Inspirierend freilich ist das Vertragswerk kaum. Und deshalb wird es auch keine große Leidenschaft entfachen. Merkels Nüchternheit - sie hat dem Ganzen noch einmal, ein letztes Mal, den Stempel aufgedrückt. Für Euphorie ist das zu wenig; zur Befriedung von drei verunsicherten Parteien ist es vielleicht aber der einzig mögliche Weg gewesen.

Doch so großzügig die Pläne im Einzelnen klingen mögen - alles lebt davon, dass Union und SPD dank gewaltiger Haushaltsüberschüsse spendabel sein können. Man mag gar nicht daran denken, was passiert wäre, wenn Deutschland in einer schwierigeren Lage stecken würde. Tief in volle Kassen greifen - das ist tausend Mal einfacher als in der Krise schwere Entscheidungen zu fällen.

Die Koalitionsverhandlungen wirkten wie business as usual

Als Antwort auf die Aggressionen und Herausforderungen durch die AfD dürfte das nun Beschlossene kaum ausreichen. Die AfD fordert Parteien, Parlamente und Regierungen in ihrer Existenz heraus. Deshalb hätte man sich eine ambitioniertere Antwort gewünscht. Aber das Trio Merkel, Schulz und Seehofer wirkt erschöpft und trotz aller Geldversprechen zögerlich bei dem Versuch, den Herausforderungen etwas Größeres entgegen zu setzen. Deutschland selbstbewusst, mutig, entschlossen in eine neue Zeit führen - so ein Anspruch lässt sich trotz aller Rhetorik aus diesem Vertrag kaum heraus lesen.

Hinzu kommt etwas noch Gravierenderes: Am Ende wirkten die Koalitionsverhandlungen, wirkten das Prozedere und der Umgang miteinander wie business as usual. Union und SPD erwecken den Eindruck, als machten sie halt doch irgendwie genau da weiter, wo sie vor der Wahl aufgehört haben.

Die Rituale von Debatte, Streit und Kompromisssuche sind die Gleichen geblieben; der Blick auf Rente, Arbeitsmarkt, Digitalisierung erinnert an frühere Zeiten und ehemalige Koalitionsverträge.

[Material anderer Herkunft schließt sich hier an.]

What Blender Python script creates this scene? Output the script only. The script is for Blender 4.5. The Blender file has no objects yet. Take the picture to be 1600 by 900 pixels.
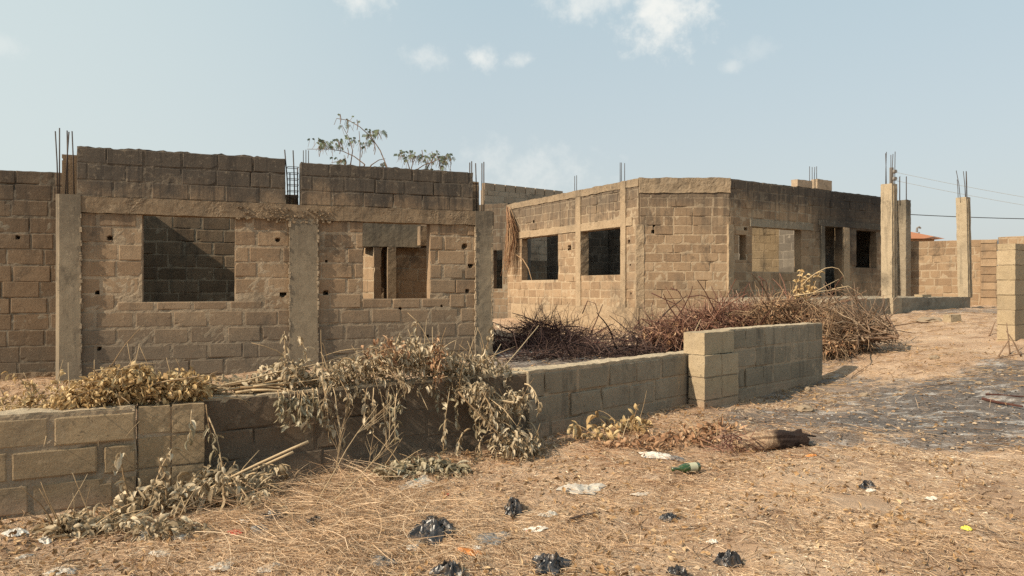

Und die mehrfache Verlängerung über Tage hinweg wirkte wie genau das Staatsschauspiel, das viele Menschen nicht mehr fesselt, sondern abschreckt. Entsprechend drängt sich die Frage auf: Ist das alles die richtige Antwort auf die Krise der beiden Volksparteien?

Dabei wissen alle drei Parteien, dass sie als Wahlverlierer neu anfangen müssen. Sie wissen, dass die Wähler sie bewusst bestraft haben. Das war kein Unfall und kein Zufall. Es gibt eine erkleckliche Zahl an Wählern, die sich abgeschreckt fühlt und vielleicht ganz abwendet von so genannten Volksparteien, die keine neuen Ideen und keine neue Leidenschaft für die Demokratie entfalten.

Man findet diese Stimmung nicht nur bei der AfD, sondern auch in den Reihen der Christ- und der Sozialdemokraten. Dem zu begegnen, indem man die altbekannten Baustellen entlang der üblichen Konfliktlinien diskutiert, zeugt nur davon, wie verunsichert die Parteien sind und wie sehr selbst ihre Phantasie leidet.